DATA EXTRACT
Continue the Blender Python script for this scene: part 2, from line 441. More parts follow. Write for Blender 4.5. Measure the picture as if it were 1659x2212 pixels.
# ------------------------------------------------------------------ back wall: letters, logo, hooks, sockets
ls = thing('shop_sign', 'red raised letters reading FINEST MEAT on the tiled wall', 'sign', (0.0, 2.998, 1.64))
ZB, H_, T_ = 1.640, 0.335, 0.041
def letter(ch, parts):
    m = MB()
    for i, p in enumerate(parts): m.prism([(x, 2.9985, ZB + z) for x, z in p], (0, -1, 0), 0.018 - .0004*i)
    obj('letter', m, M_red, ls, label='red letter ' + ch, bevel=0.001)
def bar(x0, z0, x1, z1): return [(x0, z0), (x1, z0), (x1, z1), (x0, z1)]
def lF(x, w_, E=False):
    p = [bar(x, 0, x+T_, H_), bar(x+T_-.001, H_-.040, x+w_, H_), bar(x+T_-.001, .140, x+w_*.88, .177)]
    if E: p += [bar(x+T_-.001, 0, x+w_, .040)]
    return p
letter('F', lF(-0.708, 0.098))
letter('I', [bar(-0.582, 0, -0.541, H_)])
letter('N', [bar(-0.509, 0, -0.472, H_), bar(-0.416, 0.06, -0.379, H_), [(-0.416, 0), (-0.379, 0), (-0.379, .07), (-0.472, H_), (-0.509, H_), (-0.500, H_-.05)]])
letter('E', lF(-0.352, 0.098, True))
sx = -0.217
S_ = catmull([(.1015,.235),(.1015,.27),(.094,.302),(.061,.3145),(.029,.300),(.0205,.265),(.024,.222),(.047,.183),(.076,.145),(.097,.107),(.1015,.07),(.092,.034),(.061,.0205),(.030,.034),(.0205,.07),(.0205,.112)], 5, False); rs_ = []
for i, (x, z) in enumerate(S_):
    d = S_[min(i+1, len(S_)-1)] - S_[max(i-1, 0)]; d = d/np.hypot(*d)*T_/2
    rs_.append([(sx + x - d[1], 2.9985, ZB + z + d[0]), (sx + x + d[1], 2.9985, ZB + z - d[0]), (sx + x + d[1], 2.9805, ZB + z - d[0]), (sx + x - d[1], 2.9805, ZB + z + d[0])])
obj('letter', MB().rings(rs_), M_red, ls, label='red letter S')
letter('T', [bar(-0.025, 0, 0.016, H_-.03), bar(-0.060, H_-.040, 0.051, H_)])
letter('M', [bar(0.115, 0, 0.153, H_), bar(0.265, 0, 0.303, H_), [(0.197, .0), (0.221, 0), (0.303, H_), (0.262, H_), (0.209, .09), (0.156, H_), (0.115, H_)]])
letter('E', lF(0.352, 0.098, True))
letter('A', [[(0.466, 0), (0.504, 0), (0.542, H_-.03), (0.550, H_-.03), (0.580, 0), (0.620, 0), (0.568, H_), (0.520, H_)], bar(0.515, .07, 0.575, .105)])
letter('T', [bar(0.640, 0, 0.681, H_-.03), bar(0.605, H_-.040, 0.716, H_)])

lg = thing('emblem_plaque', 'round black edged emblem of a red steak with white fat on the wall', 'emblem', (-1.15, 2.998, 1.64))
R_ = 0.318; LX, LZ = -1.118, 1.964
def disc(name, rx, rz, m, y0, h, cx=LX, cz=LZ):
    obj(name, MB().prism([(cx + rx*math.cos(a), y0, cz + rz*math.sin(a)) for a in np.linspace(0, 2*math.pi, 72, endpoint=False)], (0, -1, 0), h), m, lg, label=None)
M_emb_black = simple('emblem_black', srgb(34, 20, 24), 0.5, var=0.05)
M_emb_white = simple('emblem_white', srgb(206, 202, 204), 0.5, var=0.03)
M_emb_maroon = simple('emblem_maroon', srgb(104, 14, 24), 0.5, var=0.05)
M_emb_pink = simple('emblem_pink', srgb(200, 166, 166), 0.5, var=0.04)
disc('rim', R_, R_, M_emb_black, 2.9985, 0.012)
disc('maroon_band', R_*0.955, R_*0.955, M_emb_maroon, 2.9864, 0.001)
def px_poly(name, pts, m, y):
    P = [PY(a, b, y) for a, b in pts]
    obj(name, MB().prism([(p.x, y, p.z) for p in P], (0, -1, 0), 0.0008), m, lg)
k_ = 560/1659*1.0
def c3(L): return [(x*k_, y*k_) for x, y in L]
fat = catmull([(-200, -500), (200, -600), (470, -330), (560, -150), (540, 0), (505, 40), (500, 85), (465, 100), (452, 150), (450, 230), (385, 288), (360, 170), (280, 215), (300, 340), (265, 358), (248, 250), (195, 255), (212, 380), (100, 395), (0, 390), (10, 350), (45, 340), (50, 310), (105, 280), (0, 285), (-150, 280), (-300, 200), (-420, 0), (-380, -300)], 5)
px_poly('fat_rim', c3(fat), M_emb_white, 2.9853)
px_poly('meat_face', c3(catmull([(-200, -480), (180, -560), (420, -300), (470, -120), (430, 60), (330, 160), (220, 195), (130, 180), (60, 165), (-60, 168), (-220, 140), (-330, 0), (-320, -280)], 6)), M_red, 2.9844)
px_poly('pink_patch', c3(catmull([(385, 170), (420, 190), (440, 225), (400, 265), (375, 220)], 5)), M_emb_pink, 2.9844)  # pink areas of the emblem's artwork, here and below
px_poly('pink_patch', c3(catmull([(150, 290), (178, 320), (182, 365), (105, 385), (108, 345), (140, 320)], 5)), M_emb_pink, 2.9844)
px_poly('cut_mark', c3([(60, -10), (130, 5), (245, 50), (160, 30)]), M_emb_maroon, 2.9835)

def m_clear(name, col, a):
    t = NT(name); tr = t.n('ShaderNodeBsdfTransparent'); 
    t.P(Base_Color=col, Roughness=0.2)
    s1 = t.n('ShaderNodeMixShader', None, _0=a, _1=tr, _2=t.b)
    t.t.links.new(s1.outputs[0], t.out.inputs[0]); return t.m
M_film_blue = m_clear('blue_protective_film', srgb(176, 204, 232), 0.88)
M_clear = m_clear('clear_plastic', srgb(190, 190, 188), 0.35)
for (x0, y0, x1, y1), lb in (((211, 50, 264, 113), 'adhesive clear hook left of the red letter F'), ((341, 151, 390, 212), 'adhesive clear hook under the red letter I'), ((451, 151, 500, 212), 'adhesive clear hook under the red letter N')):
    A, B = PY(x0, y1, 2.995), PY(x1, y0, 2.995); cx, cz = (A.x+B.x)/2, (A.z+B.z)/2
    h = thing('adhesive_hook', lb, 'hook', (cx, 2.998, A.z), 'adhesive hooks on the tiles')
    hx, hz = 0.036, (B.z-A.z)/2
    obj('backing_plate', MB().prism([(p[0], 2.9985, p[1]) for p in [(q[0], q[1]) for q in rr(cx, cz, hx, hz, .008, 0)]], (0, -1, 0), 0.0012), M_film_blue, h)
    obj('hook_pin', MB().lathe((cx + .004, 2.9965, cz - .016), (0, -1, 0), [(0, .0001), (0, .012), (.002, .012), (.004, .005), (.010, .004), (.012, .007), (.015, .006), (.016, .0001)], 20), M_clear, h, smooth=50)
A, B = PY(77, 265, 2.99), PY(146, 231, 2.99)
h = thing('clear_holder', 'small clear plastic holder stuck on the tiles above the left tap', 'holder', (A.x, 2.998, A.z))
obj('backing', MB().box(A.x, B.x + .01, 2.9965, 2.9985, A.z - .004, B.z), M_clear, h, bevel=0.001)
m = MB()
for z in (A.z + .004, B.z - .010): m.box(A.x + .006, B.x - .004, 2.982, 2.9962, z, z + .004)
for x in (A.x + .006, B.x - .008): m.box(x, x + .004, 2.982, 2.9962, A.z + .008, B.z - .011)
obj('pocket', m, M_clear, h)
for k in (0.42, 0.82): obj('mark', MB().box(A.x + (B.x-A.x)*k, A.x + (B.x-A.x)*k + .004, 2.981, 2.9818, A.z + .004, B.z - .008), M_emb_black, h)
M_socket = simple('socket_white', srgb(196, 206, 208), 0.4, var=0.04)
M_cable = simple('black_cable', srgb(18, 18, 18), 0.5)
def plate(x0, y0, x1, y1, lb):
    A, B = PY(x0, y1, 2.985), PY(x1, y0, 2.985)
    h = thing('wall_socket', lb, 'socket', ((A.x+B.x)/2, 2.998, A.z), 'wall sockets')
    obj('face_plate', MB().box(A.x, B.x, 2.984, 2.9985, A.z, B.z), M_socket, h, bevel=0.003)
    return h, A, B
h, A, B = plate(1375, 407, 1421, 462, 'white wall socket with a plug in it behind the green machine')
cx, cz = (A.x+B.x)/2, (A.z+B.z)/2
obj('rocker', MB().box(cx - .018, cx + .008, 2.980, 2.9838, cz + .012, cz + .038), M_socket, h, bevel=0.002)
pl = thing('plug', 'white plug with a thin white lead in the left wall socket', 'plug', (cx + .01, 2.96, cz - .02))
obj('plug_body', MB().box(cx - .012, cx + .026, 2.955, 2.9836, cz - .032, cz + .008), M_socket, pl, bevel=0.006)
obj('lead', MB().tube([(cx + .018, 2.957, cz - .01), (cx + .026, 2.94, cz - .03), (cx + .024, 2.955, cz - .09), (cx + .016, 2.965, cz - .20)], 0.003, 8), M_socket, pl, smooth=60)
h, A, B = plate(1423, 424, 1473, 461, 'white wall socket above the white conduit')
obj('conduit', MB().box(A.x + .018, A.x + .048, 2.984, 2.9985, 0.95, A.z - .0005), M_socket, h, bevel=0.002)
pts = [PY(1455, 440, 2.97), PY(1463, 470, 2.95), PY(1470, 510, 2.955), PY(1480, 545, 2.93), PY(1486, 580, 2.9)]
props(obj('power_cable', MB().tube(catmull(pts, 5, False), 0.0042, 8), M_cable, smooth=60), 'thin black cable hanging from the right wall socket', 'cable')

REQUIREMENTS
Find the string "from" in the listing and return every line that holds it.

TASK RESPONSE
Continue the Blender Python script for this scene: part 2, from line 441. More parts follow. Write for Blender 4.5. Measure the picture as if it were 1659x2212 pixels.
props(obj('power_cable', MB().tube(catmull(pts, 5, False), 0.0042, 8), M_cable, smooth=60), 'thin black cable hanging from the right wall socket', 'cable')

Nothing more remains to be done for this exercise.